Scripts that build scenes:
• • •

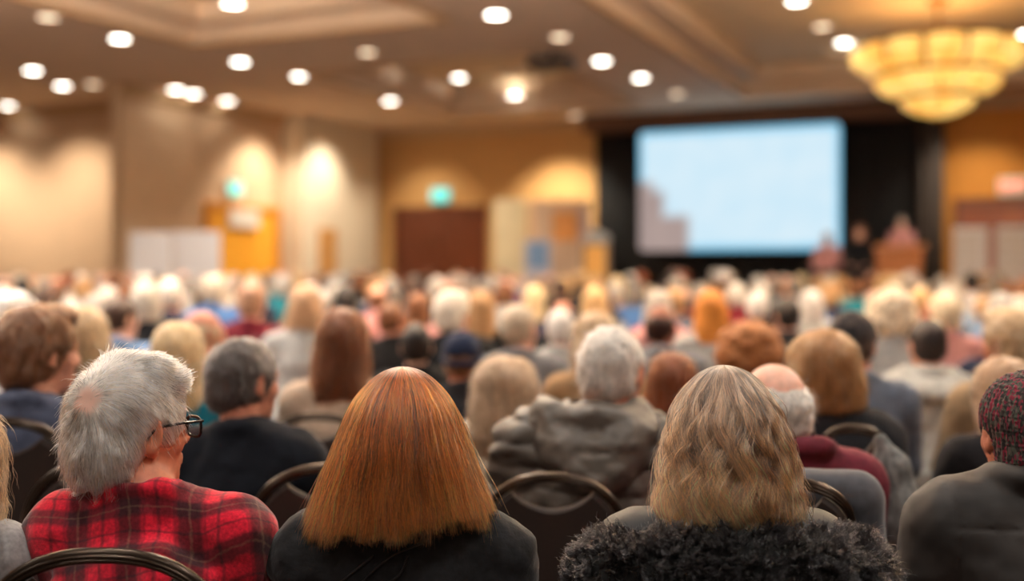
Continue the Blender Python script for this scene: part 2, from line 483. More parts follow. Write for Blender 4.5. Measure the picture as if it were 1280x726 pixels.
def flow_strands(sdf, me, n, length, k, flow, lift=.004, curl=.0, curlf=60, keep=None, jitter=.25, fly=.04, lock=10, spread=.0035, contrast=.38):
    """strands that run over the surface of a hair shape"""
    m = max(n//lock, 1); own = np.repeat(np.arange(m), lock)[:n]; n = len(own)
    p = sample_surface(me, m, keep)[own] + rng.normal(0, spread, (n, 3)); out = np.empty((n, k, 3)); 
    ln = length*rng.uniform(.55, 1.15, m)[own]*rng.uniform(.85, 1.1, n); base = -rng.uniform(.0, .010, n); top = lift*rng.uniform(.1, 1.2, n)
    flym = rng.random(n) < fly; top[flym] += rng.uniform(.004, .02, flym.sum())
    jit = rng.normal(0, jitter, (m, 3))[own] + rng.normal(0, jitter*.35, (n, 3)); ph = rng.uniform(0, 6.28, m)[own] + rng.normal(0, .25, n)
    cl = 0; tone = np.clip(1 + contrast*rng.normal(0, .8, m)[own], .25, 1.6)
    for i in range(k):
        t = i/(k-1)
        g = sdf.grad(p); d = sdf(p)
        tgt = base + (top-base)*t**1.3
        p = p - g*(d-tgt)[:, None]
        out[:, i] = p
        if curl:
            side = np.cross(g, np.array((0,0,1.))); 
            out[:, i] += (side*(np.sin(ph+cl*4+curlf*ln*t)*curl*t)[:, None] + g*(np.cos(ph+cl*4+curlf*ln*t)*curl*t)[:, None])
        f = flow(p) + jit*.6 + .5*np.stack([vnoise(p*25, 31), vnoise(p*25, 32), vnoise(p*25, 33)], -1)*jitter*1.5
        f = f - g*(f*g).sum(-1, keepdims=True); f /= np.linalg.norm(f, axis=-1, keepdims=True)+1e-9
        p = p + f*(ln/(k-1))[:, None]
    return out, tone
def whorl_flow(w, down=1.0):
    w = np.array(w)
    def f(P):
        q = P-w; r = np.linalg.norm(q, axis=-1, keepdims=True)
        return q/(r+1e-6) + np.array((0,0,-down))*np.clip(r/.1, 0, 1.5)
    return f

print('defs', round(time.time()-T0, 1))
# ---- shared meshes
YAWS = {0: 0.0, 1: R(-32), 2: R(30)}
BODY = {k: body_sdf(yaw=a).mesh('body', .011) for k, a in YAWS.items()}
for b in BODY.values(): b.materials.append(SKIN)
JACK = {'plain': jacket_sdf(.022, collar=.013, seed=2), 'coat': jacket_sdf(.034, collar=.02, bulk=1.06, folds=.007, seed=7),
        'knit': jacket_sdf(.014, collar=.009, folds=.003, seed=12)}
pj = jacket_sdf(.040, collar=.026, bulk=1.06, folds=.004, seed=17)
_pd = pj.disp
pj.disp = lambda P: _pd(P) + .009*np.abs(np.sin(math.pi*(P[...,2]+.012*fbm(P, 8, 3))/.058)) - .004
JACK['puffy'] = pj
hj = jacket_sdf(.030, collar=.016, bulk=1.04, folds=.006, seed=23)
for k, (dz, ry, r_) in enumerate(((.045,.10,.032), (.015,.13,.030))):
    pts = [(ry*1.15*math.sin(a), -.03-ry*math.cos(a), .975+dz+.02-.05*math.cos(a)) for a in np.linspace(-1.9, 1.9, 11)]
    for a, b in zip(pts[:-1], pts[1:]): hj.add(rc(a, b, r_), .02)
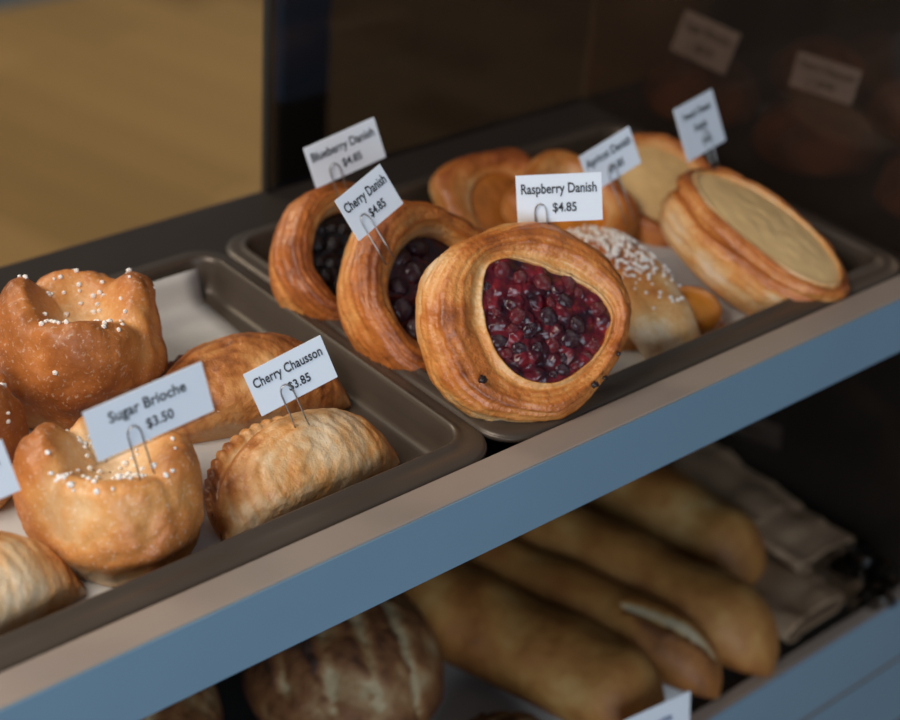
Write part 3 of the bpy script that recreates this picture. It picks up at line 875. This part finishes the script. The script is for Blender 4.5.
# crumpled clear wrap at the end of the bags
vv, ff = ico(4)
V = []
for v in vv:
    n1 = nz(v, 2.4, 3, 4); z = max(v.z, -.5)
    V.append((v.x*.024*(1+.55*n1), v.y*.030*(1+.55*n1), (z+.5)*.020*(1+.5*n1)))
o = mesh_obj('plastic_wrap', V, ff, M['film'], smooth=False); o.location = (.376, -.008, -.2885+Z0)
tag(o, 'crumpled clear plastic wrap before the brown paper bags at the right edge', 'plastic wrap')

# ------------------------------------------------------------------ camera, light
FPX = 1708.94
cam = bpy.data.cameras.new('camera'); co = bpy.data.objects.new('camera', cam); COL.objects.link(co)
r_ = Vector((0.75934217, -0.64727971, 0.06654658)); u_ = Vector((0.29743576, 0.43624137, 0.84924993)); f_ = Vector((0.57873262, 0.62507795, -0.5237806))
co.matrix_world = Matrix.Translation((-.53286452, -.53367489, .5+Z0)) @ Matrix((r_, u_, -f_)).transposed().to_4x4()
cam.sensor_width = 36; cam.lens = FPX/900*36; cam.clip_start = .02
cam.dof.use_dof = True; cam.dof.focus_distance = .865; cam.dof.aperture_fstop = 4.6
SC.camera = co

def area(name, loc, target, size, power, col, sy=None):
    l = bpy.data.lights.new(name, 'AREA'); l.energy = power; l.color = col; l.size = size
    if sy: l.shape = 'RECTANGLE'; l.size_y = sy
    o = bpy.data.objects.new(name, l); COL.objects.link(o)
    o.location = (loc[0], loc[1], loc[2]+Z0)
    d = Vector(target)-Vector(loc); o.rotation_euler = d.to_track_quat('-Z', 'Y').to_euler()
    return o
area('shop_window', (-1.05, -1.95, .28), (-.1, 0, -.1), 1.5, 31, (.72, .86, 1.0), 1.2)
area('ceiling_lamp', (-.85, .05, .75), (-.15, .1, 0), .5, 9.5, (1.0, .90, .78), .6)
area('room_lamp', (-.7, 2.3, 1.3), (.9, 2.3, -.9), .8, 36, (1.0, .89, .68), .8)
area('background_fill', (3.4, 1.2, 1.3), (2.9, 1.7, -.9), .8, 30, (1.0, .90, .76), .8)  # added unseen fill light, lifts the black floor behind the glass

w = bpy.data.worlds.new('room_air'); SC.world = w; w.use_nodes = True
bg = w.node_tree.nodes['Background']; bg.inputs['Color'].default_value = (.80, .90, 1.0, 1); bg.inputs['Strength'].default_value = .11
SC.view_settings.view_transform = 'Standard'; SC.view_settings.look = 'None'
SC.view_settings.exposure = 0.0; SC.view_settings.gamma = 1.0; SC.view_settings.use_curve_mapping = False
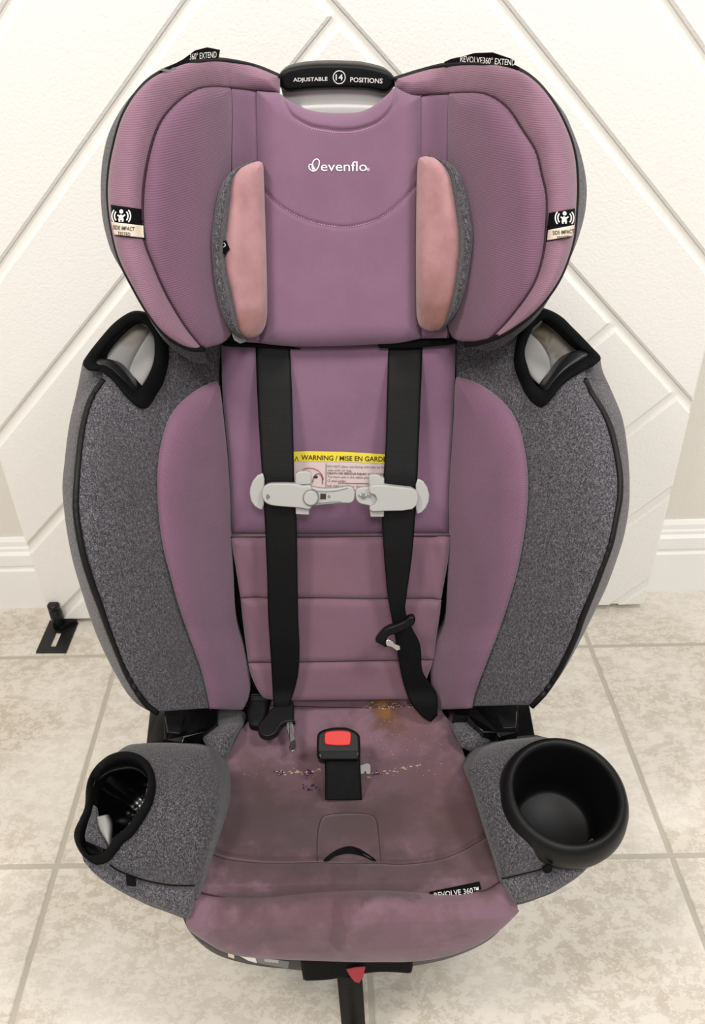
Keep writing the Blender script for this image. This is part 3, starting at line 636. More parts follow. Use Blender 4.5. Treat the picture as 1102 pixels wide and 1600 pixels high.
def Ychk(px, py):                                   # pink face: flush at the pad, raised towards the wing
    w = np.clip((np.abs(px - 535) - 116) / 70, 0, 1); return Yh(px, py) - .020 - .036 * w
for k, (pp, gg) in enumerate(((pinkL, greyL), (pinkR, greyR))):
    sgn = 1 if k == 0 else -1; edge = pp[0] if k == 0 else pp[1]
    cpl = cp = pad('cheek_pillow', pp[0], pp[1], Ychk, M['pink'], SEAT, puff=.009, ew=20, nrm=np.array([.35 * sgn, -.88, .3]), nu=90, nv=36, back=(0, .03, -.004))
    P = crom(edge, 70); Q = crom(gg, 70); r0 = atY(P[:, 0], P[:, 1], Ychk(P[:, 0], P[:, 1]) - .0005); r2 = atY(Q[:, 0], Q[:, 1], Yhead(Q[:, 0], Q[:, 1]) - .010)
    mq = P * .45 + Q * .55; r1 = atY(mq[:, 0], mq[:, 1], (Ychk(P[:, 0], P[:, 1]) + 2 * Yhead(Q[:, 0], Q[:, 1]) - .04) / 3 - .007); r3 = r2 + [.012 * sgn, .03, 0]
    if k == 0: YPK = on([cp], Ychk)
    loft('pillow_side', [r0, r1, r2, r3], M['grey'], cp, 16, label='grey heather side of the pink pillow')
fold = [(348, 377), (356, 376), (362, 390), (354, 398), (348, 393)]
prism('fabric_tag', fold, sh(YPK, -.002), M['black'], SEAT, .0008, .003, bevel=0, nrm=np.array([-.5, -.8, .3]))
flat('tag_print', strip([(350, 392), (351, 384), (354, 380), (356, 384), (352, 387)], 1.3), sh(YPK, -.002), M['white'], SEAT, .0036, np.array([-.5, -.8, .3]))
prism('pillow_clip', [(362, 520), (373, 526), (385, 529), (385, 534), (375, 537), (366, 532)], sh(Yhead, -.012), M['clip'], SEAT, .004, .0, label='pale plastic clip')

# --- carry handle behind the headrest
hT = [(435, 121), (439, 112), (448, 106), (461, 102), (484, 98.5), (510, 97.5), (524, 97.5), (545, 98), (566, 99.5), (593, 105), (608, 111), (617, 121)]
hB = [(437, 134), (441, 140), (450, 144), (464, 143), (484, 141), (505, 140), (526, 139.5), (548, 139.5), (575, 141), (597, 145), (609, 143), (617, 134)]
YH = lambda px, py: np.full(np.shape(px), .895)
pad('handle_grip', hT, hB, YH, M['plastic'], SEAT, puff=.010, ew=9, nrm=np.array([0, -1, .06]), nu=90, nv=24, back=(0, .025, 0), pw=2.6)
pad('handle_frame', [(440, 139), (484, 136), (530, 135), (575, 136), (615, 140)], [(446, 175), (484, 176), (530, 176), (575, 176), (606, 175)], sh(YH, .004), M['gplastic'], SEAT, puff=.003, ew=8, nu=50, nv=12, back=(0, .012, 0))
pad('handle_frame_edge', [(470, 165), (500, 163.5), (530, 163), (560, 163.5), (590, 165)], [(470, 184), (500, 184), (530, 184), (560, 184), (590, 184)], sh(YH, -.002), M['warmgrey'] if 'warmgrey' in M else M['gplastic'], SEAT, puff=.004, ew=6, nu=40, nv=8, back=(0, .03, 0))
mg = ([], []); hb = lambda x: -.0011 * (x + 0) ** 2
tv = dict(Yf=YH, mat=M['white'], parent=SEAT, lift=.0112, nrm=np.array([0, -1, .06]))
text('p', 'ADJUSTABLE', 485.5, 123.8, 53, 7.6, ang=-.03, merge=mg, bold=.012, **tv); text('p', 'POSITIONS', 572, 124.5, 50, 7.6, ang=.045, merge=mg, bold=.012, **tv); text('p', '14', 530, 119.8, 11, 9.5, merge=mg, bold=.012, **tv)
for q in arc(530, 119.8, 8.6, 9.9, 0, 360, 40, 1.08):
    n = len(mg[0]); q = np.array(q); mg[0].extend(atY(q[:, 0], q[:, 1], YH(q[:, 0], q[:, 1])) + np.array([0, -1, .06]) * .0112); mg[1].append((n, n + 1, n + 2, n + 3))
mesh('handle_lettering', mg[0], mg[1], M['white'], SEAT, smooth=False, label='white lettering with a circled 14')

# --- logo on the headrest
mg = ([], [])
text('p', 'evenflo', 537.5, 260, 72, 15.2, HP, M['white'], SEAT, .0008, bold=.0, merge=mg)
text('p', '®', 575.5, 265, 5, 5, HP, M['white'], SEAT, .0008, bold=.0, merge=mg)
lp = strip([(490, 267), (488, 261), (490, 252), (495, 248.5), (499, 252), (498, 260), (494, 266), (489, 267.5), (484, 264), (483, 259), (486, 257), (490, 261), (493, 266)], 1.7) + strip([(486, 257), (489, 258), (490, 262), (489, 266)], 1.6)
for q in lp:
    q = np.array(q); n = len(mg[0]); mg[0].extend(atY(q[:, 0], q[:, 1], HP(q[:, 0], q[:, 1])) + N_BACK * .0008); mg[1].append(tuple(range(n, n + 4)))
mesh('logo_print', mg[0], mg[1], M['white'], SEAT, smooth=False, label='white printed logo')

# --- side impact labels on the rim
Yrim = on(rims, sh(Yhead, -.004))
def impact(blk, wht, ic, tx_, ang, sgn):
    nr = np.array([-.15 * sgn, -.93, .33])
    lab = pad('rim_label', blk[0], blk[1], Yrim, M['black'], SEAT, puff=.0006, ew=2, nrm=nr, nu=24, nv=24, lift=.0012, back=(0, .002, 0))
    pad('label_band', wht[0], wht[1], Yrim, M['ivory'], lab, puff=.0004, ew=2, nrm=nr, nu=20, nv=24, lift=.0024, back=(0, .0015, 0))
    x, y = ic; P = disc(x, y - 7, 3.1, 3.3) + strip([(x - 6, y - 1.5), (x, y + 2), (x + 6, y - 2)], 2.2) + disc(x - .5, y + 2, 3.6, 4.2) + strip([(x - 3.5, y + 4), (x - 2.5, y + 9)], 2.6) + strip([(x + 2.5, y + 4), (x + 2, y + 9)], 2.6)
    for r in (10.5, 14.5): P += arc(x, y, r - 1, r + 1, 140, 220, 10) + arc(x, y, r - 1, r + 1, -40, 40, 10)
    flat('label_icon', P, Yrim, M['white'], lab, .0032, nr)
    m2 = ([], []); kw = dict(Yf=Yrim, mat=M['ink'], parent=lab, lift=.0036, nrm=nr, ang=ang, merge=m2, bold=.012)
    text('p', 'SIDE IMPACT', tx_[0], tx_[1], 34, 6.2, **kw); text('p', 'TESTED', tx_[0] + .5 * sgn, tx_[1] + 9, 20, 6, **kw)
    mesh('label_lettering', m2[0], m2[1], M['ink'], lab, smooth=False)
impact(([(174, 320), (175, 335), (177, 352), (180, 368)], [(222, 327), (223, 342), (225, 360), (227, 374)]), ([(175.5, 347), (180, 367)], [(224.5, 353), (226.5, 372)]), (192, 338), (196, 357), .09, 1)
impact(([(857, 333), (856, 345), (854, 362), (853, 378)], [(898, 326), (898, 340), (896, 355), (893, 370)]), ([(855, 360), (853.5, 376)], [(896.5, 352), (893, 369)]), (880, 341), (878, 363), -.09, -1)

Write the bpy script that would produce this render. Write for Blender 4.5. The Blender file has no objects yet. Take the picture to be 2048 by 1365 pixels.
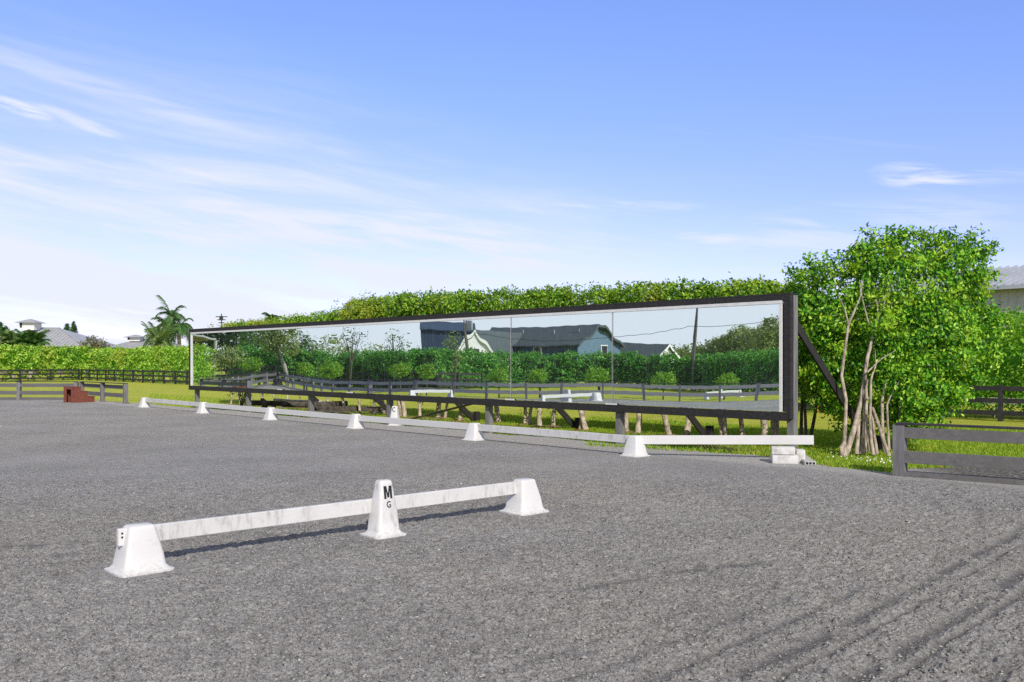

• • •

What needs to be done:
Reproduce exactly the lines from the line with "Write part 3" through the line with "tag(o, 'crumpled clear", both end lines included, and only those lines.

Exercise result:
Write part 3 of the bpy script that recreates this picture. It picks up at line 875. This part finishes the script. The script is for Blender 4.5.
# crumpled clear wrap at the end of the bags
vv, ff = ico(4)
V = []
for v in vv:
    n1 = nz(v, 2.4, 3, 4); z = max(v.z, -.5)
    V.append((v.x*.024*(1+.55*n1), v.y*.030*(1+.55*n1), (z+.5)*.020*(1+.5*n1)))
o = mesh_obj('plastic_wrap', V, ff, M['film'], smooth=False); o.location = (.376, -.008, -.2885+Z0)
tag(o, 'crumpled clear plastic wrap before the brown paper bags at the right edge', 'plastic wrap')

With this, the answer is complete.